The organization, led by a man identified as A, operated from April 2022 for approximately three years [1]. The group established ghost loan companies on legitimate loan-brokerage websites to lure victims. Once a victim was targeted, the ring provided loans ranging from 300,000 won to 1,500,000 won [1].
In total, the organization lent approximately 300 million won to 46 victims [1]. The lenders then collected roughly 200 million won in interest [1]. The extreme rates reached a maximum annual percentage of 40,000% [1].
When victims were unable to repay the loans on time, the organization employed a secondary predatory tactic. The ring offered to reduce interest payments in exchange for the victims' bank accounts [1]. These accounts were then reused by the organization as dummy accounts to facilitate further illegal activities [1].
“A group that engaged in illegal high-interest loans with an annual interest rate of up to 40,000% has been arrested by the police,” a YTN anchor said [1].
Police officials said the operation targeted individuals who were desperate for quick cash and lacked access to traditional banking systems. The use of dummy accounts allowed the ring to obscure the flow of money and evade detection for several years [1].
“Detectives have arrested A, a man in his 20s suspected of operating a high-interest illegal loan organization,” reporter Jung Young-soo said [1].
“Annual interest rates reached a maximum of 40,000%.”

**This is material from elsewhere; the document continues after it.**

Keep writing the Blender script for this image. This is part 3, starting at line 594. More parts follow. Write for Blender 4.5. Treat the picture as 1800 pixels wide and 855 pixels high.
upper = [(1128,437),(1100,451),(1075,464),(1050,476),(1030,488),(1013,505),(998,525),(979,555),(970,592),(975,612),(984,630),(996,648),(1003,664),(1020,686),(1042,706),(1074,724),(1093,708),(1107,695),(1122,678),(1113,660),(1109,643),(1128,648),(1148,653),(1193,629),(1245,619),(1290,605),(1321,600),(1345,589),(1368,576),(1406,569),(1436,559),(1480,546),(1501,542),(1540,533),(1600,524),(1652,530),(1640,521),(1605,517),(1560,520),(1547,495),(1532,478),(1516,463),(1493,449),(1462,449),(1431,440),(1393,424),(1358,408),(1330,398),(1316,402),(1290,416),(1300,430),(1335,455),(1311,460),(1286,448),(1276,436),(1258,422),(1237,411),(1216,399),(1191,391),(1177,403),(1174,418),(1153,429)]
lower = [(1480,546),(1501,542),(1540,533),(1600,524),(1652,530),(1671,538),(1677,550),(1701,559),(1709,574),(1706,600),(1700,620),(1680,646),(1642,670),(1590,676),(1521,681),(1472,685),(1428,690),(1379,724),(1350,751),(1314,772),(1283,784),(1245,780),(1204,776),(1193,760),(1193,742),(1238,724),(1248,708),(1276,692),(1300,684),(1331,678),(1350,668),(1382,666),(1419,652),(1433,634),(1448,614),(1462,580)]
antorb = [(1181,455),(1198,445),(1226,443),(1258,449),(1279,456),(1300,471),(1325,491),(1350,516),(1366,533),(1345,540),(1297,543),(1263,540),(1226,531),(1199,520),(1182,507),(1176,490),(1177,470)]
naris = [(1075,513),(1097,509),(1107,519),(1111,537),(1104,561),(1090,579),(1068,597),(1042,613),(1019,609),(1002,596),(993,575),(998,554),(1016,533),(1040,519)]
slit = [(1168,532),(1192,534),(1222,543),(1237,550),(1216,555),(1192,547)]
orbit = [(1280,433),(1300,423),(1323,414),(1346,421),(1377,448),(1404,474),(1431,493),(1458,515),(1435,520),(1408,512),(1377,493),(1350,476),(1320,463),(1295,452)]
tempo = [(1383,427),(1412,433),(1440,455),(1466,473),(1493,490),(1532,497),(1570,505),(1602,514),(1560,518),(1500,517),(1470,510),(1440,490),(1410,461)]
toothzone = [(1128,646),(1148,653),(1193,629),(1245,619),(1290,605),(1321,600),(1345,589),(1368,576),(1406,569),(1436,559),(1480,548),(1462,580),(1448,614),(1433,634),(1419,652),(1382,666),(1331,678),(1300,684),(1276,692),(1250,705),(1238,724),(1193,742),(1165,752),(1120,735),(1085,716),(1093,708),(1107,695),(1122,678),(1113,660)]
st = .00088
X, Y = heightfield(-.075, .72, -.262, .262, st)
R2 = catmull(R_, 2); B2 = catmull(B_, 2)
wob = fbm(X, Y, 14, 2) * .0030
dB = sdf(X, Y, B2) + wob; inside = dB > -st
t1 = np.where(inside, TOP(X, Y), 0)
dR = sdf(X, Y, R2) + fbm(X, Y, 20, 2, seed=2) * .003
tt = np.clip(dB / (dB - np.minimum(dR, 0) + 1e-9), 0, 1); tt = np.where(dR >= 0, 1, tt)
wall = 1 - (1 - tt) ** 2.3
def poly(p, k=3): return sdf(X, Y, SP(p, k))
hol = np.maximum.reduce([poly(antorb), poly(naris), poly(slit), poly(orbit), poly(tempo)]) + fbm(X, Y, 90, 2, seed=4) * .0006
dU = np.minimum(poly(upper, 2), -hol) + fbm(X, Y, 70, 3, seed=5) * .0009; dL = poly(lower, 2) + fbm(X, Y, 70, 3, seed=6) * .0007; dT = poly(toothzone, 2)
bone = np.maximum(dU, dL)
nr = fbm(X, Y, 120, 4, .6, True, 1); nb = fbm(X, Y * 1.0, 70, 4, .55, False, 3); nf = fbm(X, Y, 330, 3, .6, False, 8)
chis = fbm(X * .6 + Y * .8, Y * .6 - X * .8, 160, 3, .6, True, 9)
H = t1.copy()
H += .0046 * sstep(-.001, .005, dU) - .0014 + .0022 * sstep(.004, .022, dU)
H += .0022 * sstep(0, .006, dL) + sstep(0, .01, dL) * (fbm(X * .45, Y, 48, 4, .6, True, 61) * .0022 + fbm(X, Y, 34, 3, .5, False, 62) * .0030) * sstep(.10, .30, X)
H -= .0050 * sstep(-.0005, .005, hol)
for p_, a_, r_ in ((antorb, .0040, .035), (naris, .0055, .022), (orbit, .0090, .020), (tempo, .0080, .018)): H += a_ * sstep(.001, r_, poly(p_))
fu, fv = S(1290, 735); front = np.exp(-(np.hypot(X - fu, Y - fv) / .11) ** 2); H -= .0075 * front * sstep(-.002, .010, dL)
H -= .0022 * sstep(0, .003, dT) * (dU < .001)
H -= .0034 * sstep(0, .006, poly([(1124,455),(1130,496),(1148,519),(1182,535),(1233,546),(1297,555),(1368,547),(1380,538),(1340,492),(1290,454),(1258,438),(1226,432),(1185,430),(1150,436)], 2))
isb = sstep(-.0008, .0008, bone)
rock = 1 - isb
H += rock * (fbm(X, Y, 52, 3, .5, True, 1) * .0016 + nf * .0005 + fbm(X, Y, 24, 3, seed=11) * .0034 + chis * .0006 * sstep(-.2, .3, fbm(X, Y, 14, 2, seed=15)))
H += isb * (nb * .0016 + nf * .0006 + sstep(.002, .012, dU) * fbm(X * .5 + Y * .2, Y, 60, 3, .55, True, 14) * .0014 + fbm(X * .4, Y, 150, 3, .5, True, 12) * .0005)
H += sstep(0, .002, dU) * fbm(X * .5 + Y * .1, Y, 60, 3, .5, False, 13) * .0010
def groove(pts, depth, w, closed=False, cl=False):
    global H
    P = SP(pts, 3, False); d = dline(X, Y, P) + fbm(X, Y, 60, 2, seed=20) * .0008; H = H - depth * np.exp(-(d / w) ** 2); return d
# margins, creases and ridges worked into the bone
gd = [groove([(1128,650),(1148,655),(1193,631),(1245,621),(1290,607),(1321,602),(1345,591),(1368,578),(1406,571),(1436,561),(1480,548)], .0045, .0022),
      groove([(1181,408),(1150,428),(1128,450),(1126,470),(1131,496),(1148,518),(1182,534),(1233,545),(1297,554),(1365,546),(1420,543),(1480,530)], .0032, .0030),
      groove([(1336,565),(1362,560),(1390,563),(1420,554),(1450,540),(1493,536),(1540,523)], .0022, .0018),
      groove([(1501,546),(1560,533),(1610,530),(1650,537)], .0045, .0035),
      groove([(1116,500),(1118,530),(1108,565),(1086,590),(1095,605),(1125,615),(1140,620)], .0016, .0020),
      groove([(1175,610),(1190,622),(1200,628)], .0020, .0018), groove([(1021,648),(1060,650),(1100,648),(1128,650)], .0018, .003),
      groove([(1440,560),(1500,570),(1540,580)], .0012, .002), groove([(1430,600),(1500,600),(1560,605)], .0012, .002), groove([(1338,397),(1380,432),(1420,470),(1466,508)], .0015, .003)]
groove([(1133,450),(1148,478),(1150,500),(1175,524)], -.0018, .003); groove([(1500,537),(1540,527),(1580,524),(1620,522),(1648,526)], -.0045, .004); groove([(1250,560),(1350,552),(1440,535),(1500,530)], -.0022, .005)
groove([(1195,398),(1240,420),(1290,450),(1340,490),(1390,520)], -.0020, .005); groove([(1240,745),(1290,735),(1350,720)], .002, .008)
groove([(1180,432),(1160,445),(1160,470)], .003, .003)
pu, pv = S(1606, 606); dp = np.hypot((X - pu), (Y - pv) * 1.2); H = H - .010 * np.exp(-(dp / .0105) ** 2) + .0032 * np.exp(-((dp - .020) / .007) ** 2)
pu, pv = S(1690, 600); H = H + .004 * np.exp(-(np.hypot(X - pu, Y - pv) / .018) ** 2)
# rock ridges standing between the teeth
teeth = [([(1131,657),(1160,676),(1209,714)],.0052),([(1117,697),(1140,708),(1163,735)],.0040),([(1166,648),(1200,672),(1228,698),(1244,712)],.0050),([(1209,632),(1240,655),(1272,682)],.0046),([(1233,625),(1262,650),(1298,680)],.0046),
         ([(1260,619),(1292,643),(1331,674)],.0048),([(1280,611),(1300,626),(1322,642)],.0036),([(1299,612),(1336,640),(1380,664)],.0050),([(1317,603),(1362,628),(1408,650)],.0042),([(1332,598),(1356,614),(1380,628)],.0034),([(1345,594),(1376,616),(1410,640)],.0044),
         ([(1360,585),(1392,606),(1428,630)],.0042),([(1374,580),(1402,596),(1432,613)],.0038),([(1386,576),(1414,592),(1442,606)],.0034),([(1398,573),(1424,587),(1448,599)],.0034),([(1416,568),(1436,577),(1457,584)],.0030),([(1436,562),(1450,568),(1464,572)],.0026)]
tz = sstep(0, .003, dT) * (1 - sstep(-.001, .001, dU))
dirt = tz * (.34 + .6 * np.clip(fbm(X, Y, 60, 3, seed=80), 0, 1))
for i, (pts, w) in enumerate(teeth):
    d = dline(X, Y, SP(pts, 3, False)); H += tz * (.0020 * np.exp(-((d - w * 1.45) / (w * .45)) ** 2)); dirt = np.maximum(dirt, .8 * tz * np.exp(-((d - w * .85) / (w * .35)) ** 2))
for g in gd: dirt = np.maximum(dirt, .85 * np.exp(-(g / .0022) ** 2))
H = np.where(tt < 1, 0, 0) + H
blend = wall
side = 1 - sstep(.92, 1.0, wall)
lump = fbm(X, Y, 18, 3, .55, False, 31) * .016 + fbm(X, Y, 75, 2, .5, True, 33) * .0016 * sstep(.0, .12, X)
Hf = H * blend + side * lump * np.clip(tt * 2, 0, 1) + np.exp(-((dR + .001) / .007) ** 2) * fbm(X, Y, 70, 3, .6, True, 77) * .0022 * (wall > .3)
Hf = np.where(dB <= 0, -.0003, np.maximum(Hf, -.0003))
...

The scale of this operation demonstrates a growing trend of 'ghost' financial entities leveraging legitimate digital platforms to mask predatory lending. By converting victims' bank accounts into dummy accounts, the organization created a self-sustaining cycle of fraud that extended beyond simple lending into money laundering, making it harder for authorities to track the full extent of the financial damage.